Membaca buku the secret rasanya seperti kembali membaca diri saya sendiri beberapa waktu yang lalu. Saat saya masih kuliah dulu, meskipun tidak persis berada pada sudut pandang yang sama dengan Rhonda Byrne, saya menganggap bahwa diri pribadi saya berperan sangat penting pada setiap langkah dalam hidup ini. Saya adalah penguasa kehidupan saya di dunia. Sedangkan Allah saya letakkan pada barisan terakhir penentu nasib. Saat itu saya sangat yakin bahwa apabila saya selalu mengafirmasi diri melalui pikiran ataupun tulisan maka keinginan saya pasti akan terwujud. Hanya tinggal menunggu waktu saja.

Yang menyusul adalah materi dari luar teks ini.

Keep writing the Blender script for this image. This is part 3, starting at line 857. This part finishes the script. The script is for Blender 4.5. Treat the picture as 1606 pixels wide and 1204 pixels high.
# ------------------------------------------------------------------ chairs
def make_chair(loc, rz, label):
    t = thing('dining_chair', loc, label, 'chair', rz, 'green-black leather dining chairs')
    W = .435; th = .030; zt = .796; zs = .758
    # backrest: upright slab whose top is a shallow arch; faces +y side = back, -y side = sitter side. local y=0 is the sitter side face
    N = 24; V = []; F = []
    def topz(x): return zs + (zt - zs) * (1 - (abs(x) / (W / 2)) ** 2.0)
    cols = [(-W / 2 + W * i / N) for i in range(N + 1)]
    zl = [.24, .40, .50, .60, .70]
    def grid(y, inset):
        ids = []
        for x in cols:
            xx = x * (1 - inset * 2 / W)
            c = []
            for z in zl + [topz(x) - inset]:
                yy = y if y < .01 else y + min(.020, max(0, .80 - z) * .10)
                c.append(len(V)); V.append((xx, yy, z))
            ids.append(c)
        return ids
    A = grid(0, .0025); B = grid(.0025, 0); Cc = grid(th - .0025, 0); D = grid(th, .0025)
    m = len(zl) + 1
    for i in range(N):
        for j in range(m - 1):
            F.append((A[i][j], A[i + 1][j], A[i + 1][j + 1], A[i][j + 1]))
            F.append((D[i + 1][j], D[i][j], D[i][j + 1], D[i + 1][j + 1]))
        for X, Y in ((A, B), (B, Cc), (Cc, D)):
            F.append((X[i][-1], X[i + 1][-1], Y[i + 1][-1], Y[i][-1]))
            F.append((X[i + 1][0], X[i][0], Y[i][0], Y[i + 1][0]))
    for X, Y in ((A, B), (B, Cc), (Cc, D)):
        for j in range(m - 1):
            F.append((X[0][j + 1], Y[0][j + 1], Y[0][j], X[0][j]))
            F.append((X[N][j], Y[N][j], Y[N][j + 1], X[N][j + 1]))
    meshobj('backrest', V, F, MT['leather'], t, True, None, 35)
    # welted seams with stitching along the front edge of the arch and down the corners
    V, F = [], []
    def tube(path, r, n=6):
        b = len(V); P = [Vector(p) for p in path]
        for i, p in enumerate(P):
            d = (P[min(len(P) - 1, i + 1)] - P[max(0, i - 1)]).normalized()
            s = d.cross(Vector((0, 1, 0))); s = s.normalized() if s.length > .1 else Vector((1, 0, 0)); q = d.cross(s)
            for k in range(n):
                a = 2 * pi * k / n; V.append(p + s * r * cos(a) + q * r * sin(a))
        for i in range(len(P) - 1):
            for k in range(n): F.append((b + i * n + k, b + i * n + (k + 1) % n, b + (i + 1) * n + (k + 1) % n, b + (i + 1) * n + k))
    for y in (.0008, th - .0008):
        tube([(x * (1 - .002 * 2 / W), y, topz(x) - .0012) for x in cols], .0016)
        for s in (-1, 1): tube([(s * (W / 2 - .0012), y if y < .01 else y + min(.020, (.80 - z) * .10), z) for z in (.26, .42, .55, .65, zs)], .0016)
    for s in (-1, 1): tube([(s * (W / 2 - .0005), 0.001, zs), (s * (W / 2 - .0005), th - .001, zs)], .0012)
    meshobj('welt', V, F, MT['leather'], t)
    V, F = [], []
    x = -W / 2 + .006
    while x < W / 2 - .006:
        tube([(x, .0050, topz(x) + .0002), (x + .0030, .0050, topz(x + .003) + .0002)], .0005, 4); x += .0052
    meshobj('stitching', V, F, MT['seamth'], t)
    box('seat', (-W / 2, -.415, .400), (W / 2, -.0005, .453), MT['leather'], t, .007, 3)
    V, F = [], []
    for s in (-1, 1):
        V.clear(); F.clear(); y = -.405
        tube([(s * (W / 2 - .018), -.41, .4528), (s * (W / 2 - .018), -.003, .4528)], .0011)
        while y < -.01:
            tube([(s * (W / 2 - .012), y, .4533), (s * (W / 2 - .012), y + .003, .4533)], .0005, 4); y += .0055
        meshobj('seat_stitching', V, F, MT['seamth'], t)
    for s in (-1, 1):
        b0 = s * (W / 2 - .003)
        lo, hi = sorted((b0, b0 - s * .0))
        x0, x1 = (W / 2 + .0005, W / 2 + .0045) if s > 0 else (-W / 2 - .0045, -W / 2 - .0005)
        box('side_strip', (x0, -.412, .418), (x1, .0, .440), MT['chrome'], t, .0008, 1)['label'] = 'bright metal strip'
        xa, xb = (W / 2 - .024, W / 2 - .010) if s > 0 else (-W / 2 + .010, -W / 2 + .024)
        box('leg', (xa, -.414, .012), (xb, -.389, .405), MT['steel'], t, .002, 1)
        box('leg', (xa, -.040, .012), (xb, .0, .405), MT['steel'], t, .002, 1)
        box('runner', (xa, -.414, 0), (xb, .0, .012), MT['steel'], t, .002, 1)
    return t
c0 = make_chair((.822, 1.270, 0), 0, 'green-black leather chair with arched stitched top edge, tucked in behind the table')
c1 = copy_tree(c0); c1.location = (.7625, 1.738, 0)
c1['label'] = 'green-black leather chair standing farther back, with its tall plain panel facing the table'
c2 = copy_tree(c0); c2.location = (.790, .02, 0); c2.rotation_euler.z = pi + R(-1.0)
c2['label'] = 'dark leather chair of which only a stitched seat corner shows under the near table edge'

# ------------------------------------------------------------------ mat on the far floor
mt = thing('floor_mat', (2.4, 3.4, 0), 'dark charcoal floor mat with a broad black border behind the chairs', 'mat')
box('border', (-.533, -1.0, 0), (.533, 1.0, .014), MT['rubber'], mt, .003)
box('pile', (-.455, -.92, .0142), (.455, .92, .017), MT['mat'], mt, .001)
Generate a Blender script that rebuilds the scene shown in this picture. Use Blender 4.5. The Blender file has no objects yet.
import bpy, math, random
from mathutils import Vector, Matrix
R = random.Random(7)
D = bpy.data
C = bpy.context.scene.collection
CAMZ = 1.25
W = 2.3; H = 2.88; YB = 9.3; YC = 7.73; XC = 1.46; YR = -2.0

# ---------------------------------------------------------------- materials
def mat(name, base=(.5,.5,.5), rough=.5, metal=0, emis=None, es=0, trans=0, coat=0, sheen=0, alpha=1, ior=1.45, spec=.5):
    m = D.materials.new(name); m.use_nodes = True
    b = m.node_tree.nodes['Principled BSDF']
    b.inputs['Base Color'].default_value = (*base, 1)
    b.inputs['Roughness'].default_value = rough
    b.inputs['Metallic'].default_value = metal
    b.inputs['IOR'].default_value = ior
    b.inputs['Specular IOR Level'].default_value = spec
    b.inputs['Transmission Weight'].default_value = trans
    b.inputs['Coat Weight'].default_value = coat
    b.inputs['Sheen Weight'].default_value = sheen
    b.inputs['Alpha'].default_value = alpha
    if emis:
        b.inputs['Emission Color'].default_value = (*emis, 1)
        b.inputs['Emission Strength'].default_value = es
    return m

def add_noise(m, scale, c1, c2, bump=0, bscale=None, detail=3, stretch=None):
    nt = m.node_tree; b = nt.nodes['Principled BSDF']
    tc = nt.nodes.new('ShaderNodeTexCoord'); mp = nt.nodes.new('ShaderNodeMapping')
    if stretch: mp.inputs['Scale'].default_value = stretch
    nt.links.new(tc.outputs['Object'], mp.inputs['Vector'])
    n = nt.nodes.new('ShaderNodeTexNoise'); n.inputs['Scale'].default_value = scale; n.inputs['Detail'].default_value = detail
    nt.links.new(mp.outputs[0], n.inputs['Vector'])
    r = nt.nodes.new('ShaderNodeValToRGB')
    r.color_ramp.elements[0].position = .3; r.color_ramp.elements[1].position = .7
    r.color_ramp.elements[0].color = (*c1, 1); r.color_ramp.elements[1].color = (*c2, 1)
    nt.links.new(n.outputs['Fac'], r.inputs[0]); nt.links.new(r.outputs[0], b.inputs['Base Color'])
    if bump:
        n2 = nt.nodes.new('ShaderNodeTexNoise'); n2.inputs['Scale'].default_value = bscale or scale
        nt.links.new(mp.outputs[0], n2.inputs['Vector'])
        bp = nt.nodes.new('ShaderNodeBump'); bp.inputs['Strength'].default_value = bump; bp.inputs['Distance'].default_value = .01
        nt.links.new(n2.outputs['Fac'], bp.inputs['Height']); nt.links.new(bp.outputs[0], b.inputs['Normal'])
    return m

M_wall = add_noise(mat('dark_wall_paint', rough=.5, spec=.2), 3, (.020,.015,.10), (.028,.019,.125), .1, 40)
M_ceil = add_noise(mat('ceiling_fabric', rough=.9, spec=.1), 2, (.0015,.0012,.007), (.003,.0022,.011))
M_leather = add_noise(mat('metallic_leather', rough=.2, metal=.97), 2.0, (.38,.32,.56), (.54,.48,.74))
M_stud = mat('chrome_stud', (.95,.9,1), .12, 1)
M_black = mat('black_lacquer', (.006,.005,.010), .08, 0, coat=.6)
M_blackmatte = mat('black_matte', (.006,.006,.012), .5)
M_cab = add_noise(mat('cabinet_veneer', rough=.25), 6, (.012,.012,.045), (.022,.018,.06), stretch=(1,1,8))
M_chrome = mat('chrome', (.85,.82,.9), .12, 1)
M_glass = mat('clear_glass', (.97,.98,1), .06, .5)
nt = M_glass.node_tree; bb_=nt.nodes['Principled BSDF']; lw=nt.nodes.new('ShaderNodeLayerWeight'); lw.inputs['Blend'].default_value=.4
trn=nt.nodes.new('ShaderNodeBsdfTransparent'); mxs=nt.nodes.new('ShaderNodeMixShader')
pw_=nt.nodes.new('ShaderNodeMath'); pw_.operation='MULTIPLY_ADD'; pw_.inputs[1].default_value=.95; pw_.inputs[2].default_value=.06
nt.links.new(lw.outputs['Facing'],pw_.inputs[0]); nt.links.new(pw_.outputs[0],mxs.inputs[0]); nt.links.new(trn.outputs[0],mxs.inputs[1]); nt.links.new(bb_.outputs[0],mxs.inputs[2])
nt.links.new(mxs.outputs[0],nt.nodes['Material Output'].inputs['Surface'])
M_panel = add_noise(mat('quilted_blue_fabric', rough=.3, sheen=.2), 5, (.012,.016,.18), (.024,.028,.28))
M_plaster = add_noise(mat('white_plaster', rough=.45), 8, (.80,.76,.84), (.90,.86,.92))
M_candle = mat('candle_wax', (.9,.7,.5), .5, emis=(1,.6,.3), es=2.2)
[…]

Akan tetapi seiring dengan perjalanan waktu, prinsip tersebut juga ikut berubah. Bagi saya selalu ada Allah di balik apapun yang terjadi di alam semesta ini. Dalam lauhil mahfudz sudah tertulis semua perjalanan hidup setiap manusia. Saya haya tinggal menjalaninya saja. Tidak lebih dari itu.

Membaca buku the secret terasa seperti membaca pikiran manusia yang sangat rasional. Logika-logika yang diketengahkan juga disertai dengan argumen yang rasa-rasanya sulit untuk dibantah. Namun rasa yang berbeda muncul saat saya membaca the alchemist-nya Paulo Coelho. Meskipun sama-sama berbicara tentang semesta yang akan membantu mewujudkan keinginan kita, namun sense yang muncul dari the alchemist jauh lebih lembut. Jauh lebih spiritual. Rasanya the alchemist seperti berasal dari hati, sedangkan the secret berasal dari otak.

Sebenarnya the secret juga mengakui kekuatan yang tak kasat mata. Rhonda mengajak pembacanya untuk mengimani dan meyakini kekuatan yang maha hebat diluar dimensi manusia. Kekuatan itu dia definisikan sebagai kekuatan semesta yang bernama hukum tarik menarik.

Selain tentang iman dan yakin, beberapa hal lain dari the secret yang saya kagumi adalah ajakan untuk selalu berpikir positif, optimis, selalu membangun perasaan baik, segera bertindak untuk mewujudkan, bersyukur dan menghargai atas apa yang kita miliki saat ini, dan selalu berterimakasih. Dua hal terakhir inilah yang menurut
saya menjadi sisi spiritual dari the secret meskipun bahasa yang digunakan juga sangat rasional.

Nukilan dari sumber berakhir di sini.